The block reward has been declining since the inception of Bitcoin and it has worked out pretty well. What makes it different now?
reply
11 sats \ 2 replies \ @moel 25 Jul 2022
Eventually, the block rewards will be too low to support the energy costs and price of buying new mining equipment.
Most/all profits from mining will have to come from transaction fees.
This plays nicely into another hot topic: We should make blocks smaller to keep miner fees up!
The base layer should not be too cheap (to prevent spamming) and not be too expensive, lest no-one will use it at all and only do Lightning/Liquid/federations.

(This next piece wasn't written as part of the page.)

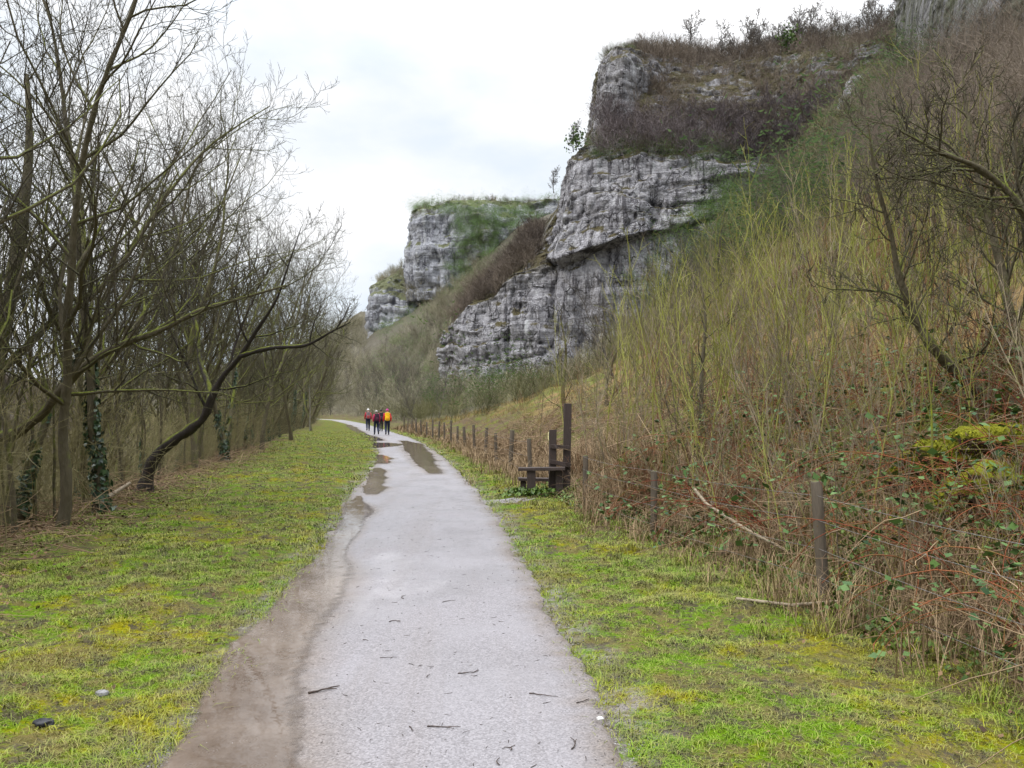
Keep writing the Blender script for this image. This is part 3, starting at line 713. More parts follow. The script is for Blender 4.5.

In a couple of years, we should have a block size scaling (to smaller blocks) that is flexible, like the difficulty is scaling right now.
Let's say that the current ±1,7 MiB block size limit that we currently have, is the maximum, but we want to aim for blocks having a total "mining reward" of 1 BTC.
reply
110 sats \ 0 replies \ @m4 OP 25 Jul 2022
The main reason to keep block small is decentralization. Decentralization is the first measure of bitcoin security.
reply
100 sats \ 0 replies \ @based 25 Jul 2022
2.0 MB blocks are not too uncommon during congestion thanks to increasing segwit usage.
https://bitcoin.stackexchange.com/questions/98810/whats-the-blocksize-limit-after-segwit-and-how-do-legacy-nodes-deal-with-segwit
reply
0 sats \ 0 replies \ @faithandcredit 26 Jul 2022
Its possible someone will fork Bitcoin over the next couple years to one that has a constant tail emission. It will be another fork war, which one will gain more hashrate, and attract more users?
I will stay with the one that does not have tail emission. Even if it crashes to shocking levels.
reply
0 sats \ 0 replies \ @k00b 25 Jul 2022
If you believe fees won't rise in 100 years, which is a huge assumption, then perhaps this makes sense.
It's kind of like starting with "the Earth is flat" and concluding astronomy is a lie and astronomers are scammers. It's like yeah, but what makes you certain the Earth is flat?
The premise is a prediction, not fact.